### Recorded data

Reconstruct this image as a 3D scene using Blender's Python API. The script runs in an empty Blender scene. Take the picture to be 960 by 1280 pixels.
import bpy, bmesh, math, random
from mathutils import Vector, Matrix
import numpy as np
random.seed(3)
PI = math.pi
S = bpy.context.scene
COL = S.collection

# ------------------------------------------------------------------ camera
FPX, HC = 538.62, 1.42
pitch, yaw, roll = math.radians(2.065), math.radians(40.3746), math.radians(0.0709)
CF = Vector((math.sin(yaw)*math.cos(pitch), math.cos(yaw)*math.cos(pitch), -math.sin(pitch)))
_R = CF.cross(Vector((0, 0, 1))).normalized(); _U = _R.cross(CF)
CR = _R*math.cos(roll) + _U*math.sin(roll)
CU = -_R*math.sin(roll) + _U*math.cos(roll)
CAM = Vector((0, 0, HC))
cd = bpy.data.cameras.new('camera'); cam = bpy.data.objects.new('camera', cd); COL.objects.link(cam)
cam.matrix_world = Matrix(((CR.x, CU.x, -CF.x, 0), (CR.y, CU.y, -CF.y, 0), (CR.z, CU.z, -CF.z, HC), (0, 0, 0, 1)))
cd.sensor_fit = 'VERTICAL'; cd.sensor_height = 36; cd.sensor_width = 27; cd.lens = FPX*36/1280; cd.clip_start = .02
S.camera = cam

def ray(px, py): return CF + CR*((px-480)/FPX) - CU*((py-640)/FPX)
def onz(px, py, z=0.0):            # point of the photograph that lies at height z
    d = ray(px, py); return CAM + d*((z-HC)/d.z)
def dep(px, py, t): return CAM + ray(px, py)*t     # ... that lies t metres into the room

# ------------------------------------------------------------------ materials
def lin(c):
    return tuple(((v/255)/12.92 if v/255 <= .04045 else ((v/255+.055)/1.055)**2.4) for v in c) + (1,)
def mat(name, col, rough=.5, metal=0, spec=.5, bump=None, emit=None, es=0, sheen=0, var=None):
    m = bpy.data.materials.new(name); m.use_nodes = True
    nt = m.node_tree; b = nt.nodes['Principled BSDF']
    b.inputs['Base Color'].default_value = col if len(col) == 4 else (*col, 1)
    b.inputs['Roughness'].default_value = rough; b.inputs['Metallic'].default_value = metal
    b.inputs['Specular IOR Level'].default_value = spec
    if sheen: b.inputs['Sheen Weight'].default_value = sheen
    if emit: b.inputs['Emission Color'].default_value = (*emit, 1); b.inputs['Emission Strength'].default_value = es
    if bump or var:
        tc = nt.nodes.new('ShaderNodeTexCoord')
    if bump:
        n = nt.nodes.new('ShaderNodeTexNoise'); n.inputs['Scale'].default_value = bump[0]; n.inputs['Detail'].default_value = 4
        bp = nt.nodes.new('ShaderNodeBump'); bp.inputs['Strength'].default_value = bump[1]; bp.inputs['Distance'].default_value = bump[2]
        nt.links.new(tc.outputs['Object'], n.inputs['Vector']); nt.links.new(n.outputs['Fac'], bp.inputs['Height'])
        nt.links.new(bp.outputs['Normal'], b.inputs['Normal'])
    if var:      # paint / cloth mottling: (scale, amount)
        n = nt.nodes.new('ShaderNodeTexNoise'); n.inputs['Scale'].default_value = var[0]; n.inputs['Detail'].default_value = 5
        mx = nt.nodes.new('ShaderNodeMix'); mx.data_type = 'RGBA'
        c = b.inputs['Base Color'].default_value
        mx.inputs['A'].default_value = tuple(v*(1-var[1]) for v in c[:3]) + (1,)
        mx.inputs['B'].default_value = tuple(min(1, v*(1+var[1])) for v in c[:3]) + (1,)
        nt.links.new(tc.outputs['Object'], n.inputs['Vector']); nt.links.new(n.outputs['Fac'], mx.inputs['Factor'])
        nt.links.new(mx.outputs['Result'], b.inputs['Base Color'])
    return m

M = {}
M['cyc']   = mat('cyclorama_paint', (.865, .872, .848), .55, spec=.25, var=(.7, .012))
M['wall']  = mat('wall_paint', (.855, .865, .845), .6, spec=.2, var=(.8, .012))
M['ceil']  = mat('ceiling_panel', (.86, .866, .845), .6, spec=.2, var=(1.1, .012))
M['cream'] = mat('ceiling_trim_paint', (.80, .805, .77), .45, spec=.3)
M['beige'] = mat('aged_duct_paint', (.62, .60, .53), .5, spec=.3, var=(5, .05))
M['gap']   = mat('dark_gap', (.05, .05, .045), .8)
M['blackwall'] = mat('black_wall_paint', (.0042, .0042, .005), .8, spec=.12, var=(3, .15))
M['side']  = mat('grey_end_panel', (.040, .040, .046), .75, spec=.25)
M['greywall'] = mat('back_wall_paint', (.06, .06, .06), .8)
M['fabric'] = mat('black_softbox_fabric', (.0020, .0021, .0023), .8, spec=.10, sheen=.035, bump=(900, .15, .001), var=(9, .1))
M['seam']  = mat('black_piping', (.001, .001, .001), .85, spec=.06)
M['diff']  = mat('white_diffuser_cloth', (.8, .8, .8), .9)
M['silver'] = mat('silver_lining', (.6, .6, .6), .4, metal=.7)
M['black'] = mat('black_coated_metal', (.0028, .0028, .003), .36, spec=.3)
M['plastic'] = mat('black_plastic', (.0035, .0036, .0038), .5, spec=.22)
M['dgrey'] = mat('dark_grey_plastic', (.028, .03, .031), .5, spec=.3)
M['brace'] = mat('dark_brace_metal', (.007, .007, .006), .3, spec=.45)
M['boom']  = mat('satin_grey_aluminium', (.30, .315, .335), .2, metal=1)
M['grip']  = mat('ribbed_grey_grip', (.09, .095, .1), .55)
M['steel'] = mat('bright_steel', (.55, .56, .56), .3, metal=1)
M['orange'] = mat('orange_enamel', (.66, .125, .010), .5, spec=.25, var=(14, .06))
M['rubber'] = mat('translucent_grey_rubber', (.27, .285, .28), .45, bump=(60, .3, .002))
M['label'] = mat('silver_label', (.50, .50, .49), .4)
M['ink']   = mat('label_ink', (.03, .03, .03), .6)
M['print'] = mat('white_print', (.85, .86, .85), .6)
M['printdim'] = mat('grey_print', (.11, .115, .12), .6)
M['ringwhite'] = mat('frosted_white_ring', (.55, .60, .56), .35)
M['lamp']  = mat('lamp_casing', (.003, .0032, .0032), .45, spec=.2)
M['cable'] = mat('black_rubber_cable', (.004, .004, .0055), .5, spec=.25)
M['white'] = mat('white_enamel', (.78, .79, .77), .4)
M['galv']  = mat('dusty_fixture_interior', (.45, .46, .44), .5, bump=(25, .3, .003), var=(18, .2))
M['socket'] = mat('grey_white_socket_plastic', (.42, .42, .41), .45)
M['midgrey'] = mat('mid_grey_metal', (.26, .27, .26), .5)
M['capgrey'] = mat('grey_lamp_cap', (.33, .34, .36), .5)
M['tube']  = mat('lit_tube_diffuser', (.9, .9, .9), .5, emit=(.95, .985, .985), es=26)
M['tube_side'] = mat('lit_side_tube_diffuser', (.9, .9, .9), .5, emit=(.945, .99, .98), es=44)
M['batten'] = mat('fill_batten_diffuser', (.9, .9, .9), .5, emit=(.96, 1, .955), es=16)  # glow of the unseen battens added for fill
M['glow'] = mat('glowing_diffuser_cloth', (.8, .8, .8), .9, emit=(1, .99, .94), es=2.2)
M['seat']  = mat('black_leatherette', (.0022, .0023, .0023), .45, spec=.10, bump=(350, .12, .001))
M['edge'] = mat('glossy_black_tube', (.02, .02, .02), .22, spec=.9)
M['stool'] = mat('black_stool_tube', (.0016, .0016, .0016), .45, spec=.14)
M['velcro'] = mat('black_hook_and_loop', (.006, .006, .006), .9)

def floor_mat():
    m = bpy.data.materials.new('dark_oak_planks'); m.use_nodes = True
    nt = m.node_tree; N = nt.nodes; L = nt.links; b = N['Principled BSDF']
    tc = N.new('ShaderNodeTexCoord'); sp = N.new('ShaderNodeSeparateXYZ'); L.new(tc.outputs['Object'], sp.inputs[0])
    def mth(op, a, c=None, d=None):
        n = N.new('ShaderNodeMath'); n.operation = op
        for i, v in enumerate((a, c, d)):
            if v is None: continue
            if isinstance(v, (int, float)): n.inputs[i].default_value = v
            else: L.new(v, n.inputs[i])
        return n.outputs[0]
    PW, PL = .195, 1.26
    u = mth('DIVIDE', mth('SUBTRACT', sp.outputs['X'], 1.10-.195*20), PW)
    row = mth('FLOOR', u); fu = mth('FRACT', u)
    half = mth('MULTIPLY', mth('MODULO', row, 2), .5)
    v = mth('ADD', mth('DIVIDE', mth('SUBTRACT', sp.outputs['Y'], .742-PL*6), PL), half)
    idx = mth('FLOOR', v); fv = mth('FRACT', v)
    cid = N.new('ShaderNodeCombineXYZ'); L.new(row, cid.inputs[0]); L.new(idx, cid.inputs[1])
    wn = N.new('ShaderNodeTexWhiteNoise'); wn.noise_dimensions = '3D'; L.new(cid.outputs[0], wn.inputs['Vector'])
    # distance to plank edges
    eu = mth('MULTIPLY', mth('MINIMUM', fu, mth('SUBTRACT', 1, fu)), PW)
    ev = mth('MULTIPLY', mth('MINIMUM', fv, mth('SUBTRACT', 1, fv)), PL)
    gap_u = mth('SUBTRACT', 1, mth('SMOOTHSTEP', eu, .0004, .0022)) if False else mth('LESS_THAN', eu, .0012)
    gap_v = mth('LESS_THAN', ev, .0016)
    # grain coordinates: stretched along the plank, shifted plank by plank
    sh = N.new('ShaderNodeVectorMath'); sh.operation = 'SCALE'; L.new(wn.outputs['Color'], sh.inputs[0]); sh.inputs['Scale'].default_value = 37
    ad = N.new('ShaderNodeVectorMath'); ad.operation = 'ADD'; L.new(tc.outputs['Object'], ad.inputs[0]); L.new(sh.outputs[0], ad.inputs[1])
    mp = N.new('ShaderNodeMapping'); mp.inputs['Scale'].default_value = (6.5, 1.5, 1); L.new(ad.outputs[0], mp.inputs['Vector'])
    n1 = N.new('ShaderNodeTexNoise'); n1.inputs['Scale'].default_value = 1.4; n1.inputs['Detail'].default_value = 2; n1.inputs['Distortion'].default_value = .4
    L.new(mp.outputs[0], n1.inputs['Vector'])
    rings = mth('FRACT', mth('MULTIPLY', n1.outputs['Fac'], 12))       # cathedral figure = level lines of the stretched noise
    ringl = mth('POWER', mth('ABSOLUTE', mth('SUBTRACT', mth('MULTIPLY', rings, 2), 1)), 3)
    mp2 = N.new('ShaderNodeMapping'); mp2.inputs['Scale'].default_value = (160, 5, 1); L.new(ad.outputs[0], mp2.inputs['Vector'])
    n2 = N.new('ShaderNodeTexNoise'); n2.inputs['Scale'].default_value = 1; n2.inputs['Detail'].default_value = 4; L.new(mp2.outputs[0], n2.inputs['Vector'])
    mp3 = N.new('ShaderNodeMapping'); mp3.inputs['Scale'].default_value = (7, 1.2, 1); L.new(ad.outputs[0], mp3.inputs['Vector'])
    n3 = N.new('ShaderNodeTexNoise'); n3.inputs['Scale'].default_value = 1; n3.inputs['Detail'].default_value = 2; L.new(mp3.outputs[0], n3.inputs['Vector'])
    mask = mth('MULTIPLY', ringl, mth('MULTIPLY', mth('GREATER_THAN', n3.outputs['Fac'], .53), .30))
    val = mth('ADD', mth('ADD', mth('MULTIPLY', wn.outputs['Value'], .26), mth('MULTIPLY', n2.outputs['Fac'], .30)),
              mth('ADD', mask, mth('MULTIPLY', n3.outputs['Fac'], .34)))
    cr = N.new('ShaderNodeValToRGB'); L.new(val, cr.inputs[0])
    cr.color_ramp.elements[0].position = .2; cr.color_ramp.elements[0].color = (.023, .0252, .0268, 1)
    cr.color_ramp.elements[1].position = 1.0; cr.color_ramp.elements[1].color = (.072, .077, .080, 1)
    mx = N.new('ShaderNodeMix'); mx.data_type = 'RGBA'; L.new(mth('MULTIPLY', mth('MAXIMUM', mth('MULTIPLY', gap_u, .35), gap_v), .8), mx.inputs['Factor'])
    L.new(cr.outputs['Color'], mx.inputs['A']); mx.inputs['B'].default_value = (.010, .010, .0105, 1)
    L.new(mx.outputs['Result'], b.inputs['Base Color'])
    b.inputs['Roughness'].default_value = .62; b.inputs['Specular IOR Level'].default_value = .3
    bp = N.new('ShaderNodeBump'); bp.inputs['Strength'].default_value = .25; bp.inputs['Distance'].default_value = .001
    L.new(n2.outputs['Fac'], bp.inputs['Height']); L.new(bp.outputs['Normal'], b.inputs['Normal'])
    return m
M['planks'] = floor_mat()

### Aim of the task
Up to and including the line with "def dep(px, py, t): return", repeat the data exactly, starting from its first line; nothing else belongs in the response.

### Answer in full
Reconstruct this image as a 3D scene using Blender's Python API. The script runs in an empty Blender scene. Take the picture to be 960 by 1280 pixels.
import bpy, bmesh, math, random
from mathutils import Vector, Matrix
import numpy as np
random.seed(3)
PI = math.pi
S = bpy.context.scene
COL = S.collection

# ------------------------------------------------------------------ camera
FPX, HC = 538.62, 1.42
pitch, yaw, roll = math.radians(2.065), math.radians(40.3746), math.radians(0.0709)
CF = Vector((math.sin(yaw)*math.cos(pitch), math.cos(yaw)*math.cos(pitch), -math.sin(pitch)))
_R = CF.cross(Vector((0, 0, 1))).normalized(); _U = _R.cross(CF)
CR = _R*math.cos(roll) + _U*math.sin(roll)
CU = -_R*math.sin(roll) + _U*math.cos(roll)
CAM = Vector((0, 0, HC))
cd = bpy.data.cameras.new('camera'); cam = bpy.data.objects.new('camera', cd); COL.objects.link(cam)
cam.matrix_world = Matrix(((CR.x, CU.x, -CF.x, 0), (CR.y, CU.y, -CF.y, 0), (CR.z, CU.z, -CF.z, HC), (0, 0, 0, 1)))
cd.sensor_fit = 'VERTICAL'; cd.sensor_height = 36; cd.sensor_width = 27; cd.lens = FPX*36/1280; cd.clip_start = .02
S.camera = cam

def ray(px, py): return CF + CR*((px-480)/FPX) - CU*((py-640)/FPX)
def onz(px, py, z=0.0):            # point of the photograph that lies at height z
    d = ray(px, py); return CAM + d*((z-HC)/d.z)
def dep(px, py, t): return CAM + ray(px, py)*t     # ... that lies t metres into the room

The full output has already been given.